** begin Provided data **
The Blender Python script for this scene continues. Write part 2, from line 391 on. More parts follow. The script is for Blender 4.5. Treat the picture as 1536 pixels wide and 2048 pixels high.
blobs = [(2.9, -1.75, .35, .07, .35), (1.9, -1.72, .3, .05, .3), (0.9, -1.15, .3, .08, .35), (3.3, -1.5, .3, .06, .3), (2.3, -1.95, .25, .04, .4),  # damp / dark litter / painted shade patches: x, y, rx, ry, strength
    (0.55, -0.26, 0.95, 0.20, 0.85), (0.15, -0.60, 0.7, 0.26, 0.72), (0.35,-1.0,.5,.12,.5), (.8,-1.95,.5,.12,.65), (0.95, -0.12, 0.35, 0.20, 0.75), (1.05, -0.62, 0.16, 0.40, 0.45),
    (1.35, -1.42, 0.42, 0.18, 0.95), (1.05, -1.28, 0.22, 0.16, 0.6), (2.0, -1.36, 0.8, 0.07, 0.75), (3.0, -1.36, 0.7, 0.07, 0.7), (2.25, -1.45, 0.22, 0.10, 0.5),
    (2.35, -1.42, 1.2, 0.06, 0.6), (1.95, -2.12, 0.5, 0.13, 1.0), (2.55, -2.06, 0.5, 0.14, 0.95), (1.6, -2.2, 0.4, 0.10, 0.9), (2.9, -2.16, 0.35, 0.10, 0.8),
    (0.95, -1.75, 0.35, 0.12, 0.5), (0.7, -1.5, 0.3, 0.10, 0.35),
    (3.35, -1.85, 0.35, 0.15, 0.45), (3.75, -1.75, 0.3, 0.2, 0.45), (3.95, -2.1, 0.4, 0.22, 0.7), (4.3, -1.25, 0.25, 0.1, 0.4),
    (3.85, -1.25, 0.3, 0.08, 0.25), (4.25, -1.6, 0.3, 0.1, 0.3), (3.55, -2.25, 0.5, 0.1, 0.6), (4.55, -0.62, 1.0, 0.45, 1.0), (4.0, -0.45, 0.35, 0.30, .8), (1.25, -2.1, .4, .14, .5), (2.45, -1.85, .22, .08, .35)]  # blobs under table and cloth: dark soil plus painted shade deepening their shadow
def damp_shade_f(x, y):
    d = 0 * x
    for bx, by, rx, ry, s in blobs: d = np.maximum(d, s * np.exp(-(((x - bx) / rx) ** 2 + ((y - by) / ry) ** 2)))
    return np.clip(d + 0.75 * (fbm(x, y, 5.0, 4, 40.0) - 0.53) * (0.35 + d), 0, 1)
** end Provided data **
> [Challenge]:
Give back, exactly as written, the lines from the one with "for bx, by, rx, ry, s" to the last line.

> [Expected answer]:
    for bx, by, rx, ry, s in blobs: d = np.maximum(d, s * np.exp(-(((x - bx) / rx) ** 2 + ((y - by) / ry) ** 2)))
    return np.clip(d + 0.75 * (fbm(x, y, 5.0, 4, 40.0) - 0.53) * (0.35 + d), 0, 1)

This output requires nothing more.